Disgusted, I regroup, urging the dog up and beside me. Our routine is for me to croon “bird” when a dove hoves into sight, putting him on the qui vive so that the shot, when it comes, won’t be a surprise.

Boots came to us a gun shy basket case, the only dog we’ve successfully brought back from that heartbreak. It took a spring and summer, hundreds of pigeon flights, boxes of blank cartridge rounds and live shotshells, Juan at the trigger, me on the leash. Ultimately, the blood of generations of British gun dogs and a Labrador’s unquenchable burning passion to fetch and please were served. Boots works with an intelligent verve, the line he takes to a fall, absolutely uncanny.

Loretta Beretta folds a couple of what we call “dummy doubles”: birds that come like lagged sporting clays “report pairs.” Boots makes short work of the first of each. He’s worked only singles through the fall, and this lack of background has him just slightly off the mark on the second birds. But he is smart about circling to come back into the wind, using his nose to parse scent and make game.

When Juan kills a yet another really deep dove, it falls out of sight, well over the hill. I long down and see the dog’s laser focus.  My old mentor Bob would have walked him at heel downwind of the fall, then sent him to hunt dead, conserving Boots’ energy and keeping the dog under a tighter rein.

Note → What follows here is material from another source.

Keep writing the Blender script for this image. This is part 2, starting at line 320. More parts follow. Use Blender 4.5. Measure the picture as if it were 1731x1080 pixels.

Maybe it’s confidence;  more likely it’s hubris.  But I am going to send him from here on a chance for the longest retrieve Boots has been asked to make in his life. At his name and sweep of my right arm, he’s off like a black freight train, steaming further, further, further than I think he’s willing to believe the bird fell, plumb-line straight, disappearing over the rise.

He is gone longer than I think he should be.  I am imagining the far side of the feed plot, the rough of uncut milo and sunflower and fox tail overlaid into a matted mess, and thinking I should go to him to help when Juan quietly says, “Well I’ll be damned.”

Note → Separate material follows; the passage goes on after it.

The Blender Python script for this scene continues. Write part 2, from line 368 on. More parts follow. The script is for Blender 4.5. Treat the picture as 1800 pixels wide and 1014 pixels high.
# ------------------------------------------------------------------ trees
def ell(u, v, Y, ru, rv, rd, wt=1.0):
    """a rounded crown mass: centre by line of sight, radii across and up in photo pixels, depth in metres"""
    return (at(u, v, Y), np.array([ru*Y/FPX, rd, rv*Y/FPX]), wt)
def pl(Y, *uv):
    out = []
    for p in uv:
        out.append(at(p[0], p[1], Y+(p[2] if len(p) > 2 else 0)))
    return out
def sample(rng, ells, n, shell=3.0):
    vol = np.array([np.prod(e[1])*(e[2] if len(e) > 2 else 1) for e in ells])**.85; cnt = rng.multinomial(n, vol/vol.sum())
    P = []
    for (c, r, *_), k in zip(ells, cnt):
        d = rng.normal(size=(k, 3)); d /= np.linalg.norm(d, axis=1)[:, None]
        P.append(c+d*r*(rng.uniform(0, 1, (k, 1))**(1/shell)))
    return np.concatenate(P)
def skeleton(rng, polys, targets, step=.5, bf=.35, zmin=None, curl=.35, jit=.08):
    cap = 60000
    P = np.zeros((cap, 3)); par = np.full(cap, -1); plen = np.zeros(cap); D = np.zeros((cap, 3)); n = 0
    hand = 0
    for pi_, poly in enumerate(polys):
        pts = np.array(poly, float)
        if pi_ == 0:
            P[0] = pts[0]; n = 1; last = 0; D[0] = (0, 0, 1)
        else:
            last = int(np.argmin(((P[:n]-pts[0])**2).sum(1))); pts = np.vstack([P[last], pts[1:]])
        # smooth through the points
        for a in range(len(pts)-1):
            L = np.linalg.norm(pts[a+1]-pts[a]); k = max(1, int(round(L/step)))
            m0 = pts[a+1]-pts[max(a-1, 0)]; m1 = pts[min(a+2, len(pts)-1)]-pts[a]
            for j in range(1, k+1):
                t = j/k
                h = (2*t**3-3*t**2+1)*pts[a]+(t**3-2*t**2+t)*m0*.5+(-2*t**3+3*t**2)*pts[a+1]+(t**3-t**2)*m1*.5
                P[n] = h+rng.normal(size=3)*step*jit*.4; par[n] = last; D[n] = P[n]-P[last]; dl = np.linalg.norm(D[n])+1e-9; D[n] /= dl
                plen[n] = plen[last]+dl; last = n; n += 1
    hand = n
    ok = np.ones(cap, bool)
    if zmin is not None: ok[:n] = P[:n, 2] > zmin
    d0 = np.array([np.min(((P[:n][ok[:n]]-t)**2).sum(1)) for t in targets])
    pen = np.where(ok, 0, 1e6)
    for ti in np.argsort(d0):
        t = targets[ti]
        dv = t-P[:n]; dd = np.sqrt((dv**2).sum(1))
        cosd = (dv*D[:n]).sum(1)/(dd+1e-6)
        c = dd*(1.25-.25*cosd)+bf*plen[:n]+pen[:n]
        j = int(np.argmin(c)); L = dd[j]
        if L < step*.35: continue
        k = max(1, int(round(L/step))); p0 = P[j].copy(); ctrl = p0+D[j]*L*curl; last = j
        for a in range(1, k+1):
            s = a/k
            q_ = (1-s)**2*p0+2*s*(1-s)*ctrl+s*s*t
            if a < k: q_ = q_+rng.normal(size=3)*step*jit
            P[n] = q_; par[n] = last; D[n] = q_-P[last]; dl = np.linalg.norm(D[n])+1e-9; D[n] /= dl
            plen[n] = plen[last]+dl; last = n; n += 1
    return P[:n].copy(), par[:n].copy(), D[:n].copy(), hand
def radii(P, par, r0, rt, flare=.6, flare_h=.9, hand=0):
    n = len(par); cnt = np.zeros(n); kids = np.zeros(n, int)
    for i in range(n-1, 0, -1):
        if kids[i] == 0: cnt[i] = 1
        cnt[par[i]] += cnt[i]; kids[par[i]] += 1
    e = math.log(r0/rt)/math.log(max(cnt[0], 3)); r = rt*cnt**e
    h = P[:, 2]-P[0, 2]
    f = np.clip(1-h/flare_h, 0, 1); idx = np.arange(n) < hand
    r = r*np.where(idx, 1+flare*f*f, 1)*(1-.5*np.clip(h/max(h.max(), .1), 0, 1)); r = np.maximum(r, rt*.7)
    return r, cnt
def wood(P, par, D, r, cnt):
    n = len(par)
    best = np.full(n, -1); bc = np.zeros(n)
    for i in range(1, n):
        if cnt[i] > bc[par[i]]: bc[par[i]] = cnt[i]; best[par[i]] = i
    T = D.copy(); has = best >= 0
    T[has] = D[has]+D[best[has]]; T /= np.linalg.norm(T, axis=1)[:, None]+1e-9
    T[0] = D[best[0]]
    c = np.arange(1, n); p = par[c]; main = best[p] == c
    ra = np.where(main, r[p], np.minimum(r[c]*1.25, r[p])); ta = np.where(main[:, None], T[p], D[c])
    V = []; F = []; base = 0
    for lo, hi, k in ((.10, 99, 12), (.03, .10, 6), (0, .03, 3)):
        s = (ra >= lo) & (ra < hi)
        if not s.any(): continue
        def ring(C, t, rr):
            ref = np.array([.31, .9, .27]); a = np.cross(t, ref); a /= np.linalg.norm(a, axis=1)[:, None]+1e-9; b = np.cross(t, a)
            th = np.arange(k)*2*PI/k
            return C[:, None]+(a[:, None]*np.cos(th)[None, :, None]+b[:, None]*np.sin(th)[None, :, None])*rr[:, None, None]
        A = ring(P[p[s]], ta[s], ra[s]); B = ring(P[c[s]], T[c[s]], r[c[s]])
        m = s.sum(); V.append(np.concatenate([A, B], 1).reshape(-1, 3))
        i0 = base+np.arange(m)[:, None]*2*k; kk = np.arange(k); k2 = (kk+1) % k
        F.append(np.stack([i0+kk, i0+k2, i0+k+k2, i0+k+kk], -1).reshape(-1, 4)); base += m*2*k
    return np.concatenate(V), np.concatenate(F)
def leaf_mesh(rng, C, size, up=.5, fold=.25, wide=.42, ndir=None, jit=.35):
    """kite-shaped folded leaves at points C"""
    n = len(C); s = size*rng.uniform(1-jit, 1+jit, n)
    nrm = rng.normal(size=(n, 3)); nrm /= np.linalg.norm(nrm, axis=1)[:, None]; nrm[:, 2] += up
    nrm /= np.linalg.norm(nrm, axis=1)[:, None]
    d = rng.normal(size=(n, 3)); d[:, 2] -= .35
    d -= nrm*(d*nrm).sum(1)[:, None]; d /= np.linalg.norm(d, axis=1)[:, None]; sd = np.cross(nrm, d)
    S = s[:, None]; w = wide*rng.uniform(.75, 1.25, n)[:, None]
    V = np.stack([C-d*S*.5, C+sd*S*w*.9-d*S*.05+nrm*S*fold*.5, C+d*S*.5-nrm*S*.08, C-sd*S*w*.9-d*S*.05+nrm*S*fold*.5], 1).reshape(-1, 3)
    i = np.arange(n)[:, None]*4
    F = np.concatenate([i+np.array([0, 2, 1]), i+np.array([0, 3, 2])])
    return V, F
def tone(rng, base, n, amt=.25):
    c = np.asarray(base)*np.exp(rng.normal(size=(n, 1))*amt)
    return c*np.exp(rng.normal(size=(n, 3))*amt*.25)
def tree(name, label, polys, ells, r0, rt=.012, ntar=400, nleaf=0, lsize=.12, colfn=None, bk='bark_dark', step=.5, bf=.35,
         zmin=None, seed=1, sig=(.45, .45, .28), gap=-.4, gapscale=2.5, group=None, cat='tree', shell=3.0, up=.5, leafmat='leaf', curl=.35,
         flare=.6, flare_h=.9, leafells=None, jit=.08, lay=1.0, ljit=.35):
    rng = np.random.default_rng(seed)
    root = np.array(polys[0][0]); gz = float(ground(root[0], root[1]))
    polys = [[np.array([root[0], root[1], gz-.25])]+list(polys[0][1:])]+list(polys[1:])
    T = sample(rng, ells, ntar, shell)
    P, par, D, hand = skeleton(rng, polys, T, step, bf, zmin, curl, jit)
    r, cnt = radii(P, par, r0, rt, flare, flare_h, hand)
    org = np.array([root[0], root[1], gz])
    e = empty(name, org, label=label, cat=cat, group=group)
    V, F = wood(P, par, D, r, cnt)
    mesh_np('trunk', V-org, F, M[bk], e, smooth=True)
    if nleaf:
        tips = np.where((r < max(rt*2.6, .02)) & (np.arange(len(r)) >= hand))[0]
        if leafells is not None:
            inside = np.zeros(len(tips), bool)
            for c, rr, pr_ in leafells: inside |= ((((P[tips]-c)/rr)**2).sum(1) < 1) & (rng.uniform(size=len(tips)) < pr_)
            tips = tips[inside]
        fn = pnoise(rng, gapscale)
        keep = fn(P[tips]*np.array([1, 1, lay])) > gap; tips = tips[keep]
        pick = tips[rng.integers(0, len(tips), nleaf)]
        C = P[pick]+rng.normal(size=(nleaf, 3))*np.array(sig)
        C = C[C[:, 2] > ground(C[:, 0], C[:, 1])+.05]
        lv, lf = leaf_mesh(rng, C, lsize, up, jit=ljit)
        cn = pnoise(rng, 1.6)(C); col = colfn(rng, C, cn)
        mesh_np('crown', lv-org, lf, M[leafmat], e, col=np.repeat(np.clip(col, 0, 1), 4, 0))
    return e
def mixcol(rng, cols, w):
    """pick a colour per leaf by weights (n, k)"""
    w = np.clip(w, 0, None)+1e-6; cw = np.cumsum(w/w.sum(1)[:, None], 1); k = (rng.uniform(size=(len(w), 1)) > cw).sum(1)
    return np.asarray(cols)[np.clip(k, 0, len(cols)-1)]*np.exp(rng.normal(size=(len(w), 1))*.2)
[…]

Boots come galloping over the crest of the hill, head high, dove cradled in that soft black mouth.  Juan and I make fools of ourselves as we root him home. We know he has figuratively come a much longer way than just that hilltop to make a brag retrieve that will mark the day.

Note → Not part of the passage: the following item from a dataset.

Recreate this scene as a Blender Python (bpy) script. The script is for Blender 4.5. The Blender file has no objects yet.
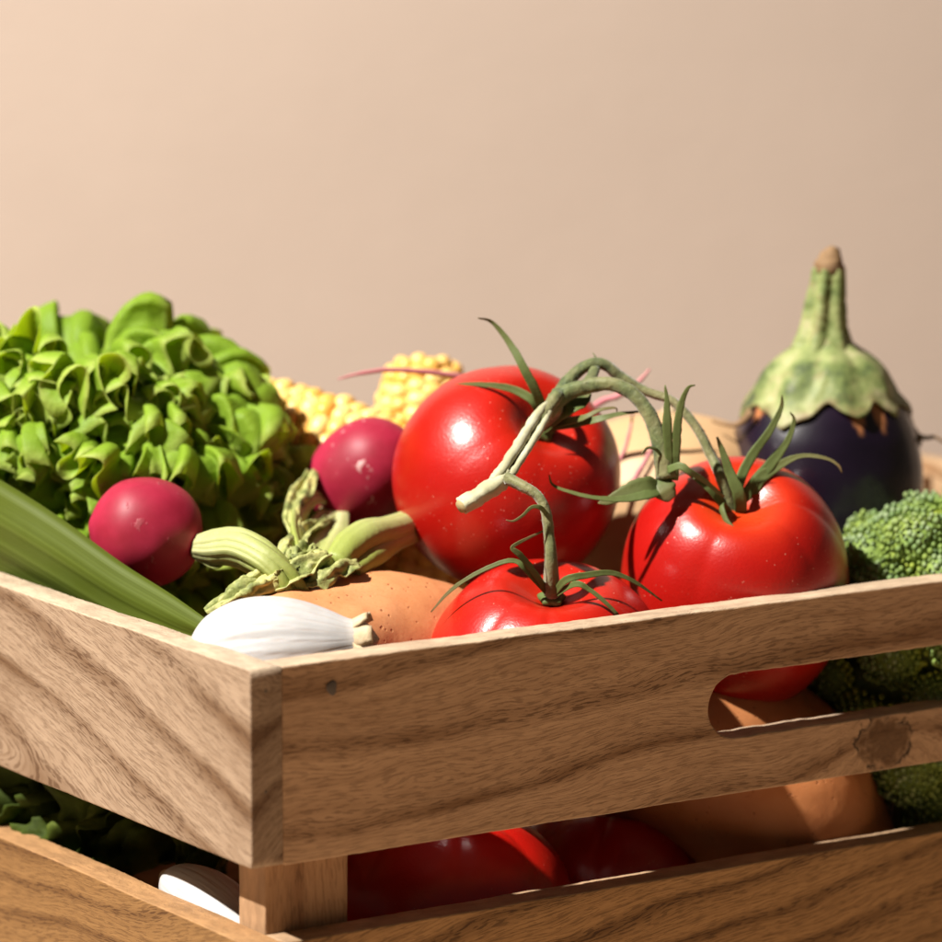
import bpy, math, random
import numpy as np
from mathutils import Vector, Matrix, noise as mnoise

random.seed(7); rng = np.random.default_rng(7)
sc = bpy.context.scene
COL = sc.collection
R_ = math.radians

# ------------------------------------------------------------------ camera numbers
FPX = 4497.6; PITCH = R_(9.34); ALPHA = R_(33.2)
CAM = np.array([0.0, -1.5009, 0.4906])
CR = np.array([1.0, 0, 0]); CF = np.array([0, math.cos(PITCH), -math.sin(PITCH)]); CU = np.array([0, math.sin(PITCH), math.cos(PITCH)])
CORNER = np.array([-0.0753, 0.0, 0.175])          # top outer corner of the crate
XC = np.array([math.cos(ALPHA), math.sin(ALPHA), 0]); YC = np.array([-math.sin(ALPHA), math.cos(ALPHA), 0])

def ray(px, py):
    return CF + CR*(px-471)/FPX - CU*(py-471)/FPX
def P(px, py, y):                                  # the place at depth y that the photo shows at px, py
    d = ray(px, py); return CAM + d*((y-CAM[1])/d[1])
def PS(px, py, c, R, off=0.001):                   # on a round body of centre c
    d = ray(px, py); d = d/np.linalg.norm(d); m = CAM-c; r = R+off
    b = m@d; q = b*b-(m@m-r*r)
    if q <= 0:
        p = CAM+d*(-b); v = p-c; return c+v/np.linalg.norm(v)*r
    return CAM+d*(-b-math.sqrt(q))
def cdir(x, u, t):                                 # right, up, towards the viewer
    v = CR*x+CU*u-CF*t; return v/np.linalg.norm(v)
def nz(p, s=1.0, seed=0.0):
    return mnoise.noise(Vector((p[0]*s+seed, p[1]*s-seed*.7, p[2]*s+seed*.3)))

# ------------------------------------------------------------------ object helpers
def tag(o, label=None, cat=None, group=None, kind=None):
    if label: o['label'] = label
    if cat: o['category'] = cat
    if group: o['group'] = group
    if kind: o['kind'] = kind
    return o
def thing(name, loc, label, cat, group=None, rz=0):
    o = bpy.data.objects.new(name, None); COL.objects.link(o); o.empty_display_size = .02
    o.location = loc; o.rotation_euler = (0, 0, rz)
    return tag(o, label, cat, group)
def mesh(name, V, F, mat, parent=None, smooth=True, subs=0, solid=0, local=False, attrs=None):
    V = np.asarray(V, float)
    if parent is not None and not local:           # parents of world-built parts carry no rotation
        off = np.zeros(3); p = parent
        while p is not None: off += np.array(p.location); p = p.parent
        V = V-off
    me = bpy.data.meshes.new(name); me.from_pydata([tuple(v) for v in V], [], [tuple(f) for f in F])
    if attrs:
        for k, a in attrs.items():
            at = me.attributes.new(k, 'FLOAT', 'POINT'); at.data.foreach_set('value', np.asarray(a, dtype=np.float32))
    me.validate(); me.update()
    o = bpy.data.objects.new(name, me); COL.objects.link(o)
    if mat: me.materials.append(mat)
    if smooth: me.polygons.foreach_set('use_smooth', [True]*len(me.polygons))
    if parent is not None: o.parent = parent
    if solid:
        m = o.modifiers.new('thickness', 'SOLIDIFY'); m.thickness = solid; m.offset = 0
    if subs:
        m = o.modifiers.new('smooth', 'SUBSURF'); m.levels = subs; m.render_levels = subs
    return o
class MB:
    def __init__(s): s.V = []; s.F = []; s.A = []
    def add(s, V, F, a=0.0):
        n = len(s.V); s.V += [tuple(v) for v in V]; s.F += [tuple(i+n for i in f) for f in F]
        s.A += (list(a) if hasattr(a, '__len__') else [a]*len(V))
        return s
    def build(s, name, mat, parent=None, **k):
        return mesh(name, s.V, s.F, mat, parent, attrs={'tone': s.A}, **k)
def frame(axis, ref=None):
    z = np.asarray(axis, float); z = z/np.linalg.norm(z)
    r = np.array([1., 0, 0]) if ref is None else np.asarray(ref, float)
    if abs(r@z) > .95: r = np.array([0, 1., 0])
    x = r-z*(r@z); x /= np.linalg.norm(x)
    return x, np.cross(z, x), z
def place(V, c, axis, ref=None):
    x, y, z = frame(axis, ref); V = np.asarray(V)
    return np.asarray(c)+V[:, :1]*x+V[:, 1:2]*y+V[:, 2:3]*z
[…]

Toward the end, five shapes quarter in toward my stand. Boots sees them and sits taller as the trailing bird accelerates and suddenly lunges at the dove below. It’s the Cooper’s Hawk who has haunted this hillside for the past several weeks, and he just misses, banking high and wide as the four mourning doves break formation.

Rattled now, I try to get on the dove the hawk was after.  Somehow I manage not to hurry the move, for once keeping the bird behind my gun barrels, my hands in sync with the flight. The shot comes without thought, the bird tumbling out of my vision.

Two doves pitch down with the dead one. The fourth twists almost straight up before arcing left to right. I have it now, slowing the bird in my vision just as someone else, it seems, pulls the trigger and makes the top barrel kill.

I break the gun, toss the empties in the bag and line Boots out for the retrieves. We are up against our self-imposed stop time, always anxious to “leave ‘em flying.” I look up to see John already folding his stool and scouring the grass for his empties. Back at the truck, we take stock. Combined we are one bird shy of a single limit, but we remember each shot, a perfect bridge from autumn into winter…

From his bed in the toasty farmhouse kitchen, Boots hears the first vehicle well before I see truck lights on the lane. It is Juan, early as usual, and the black dog whines to be let out. I open the storm door and stand waiting as Boots windmills his tail down the sidewalk to welcome his friend. In his wake is the frozen edge of a early winter’s night, an edge that will soften when Juan is inside, shucks hat and coat, and settles into his favorite chair to toast One Perfect Day.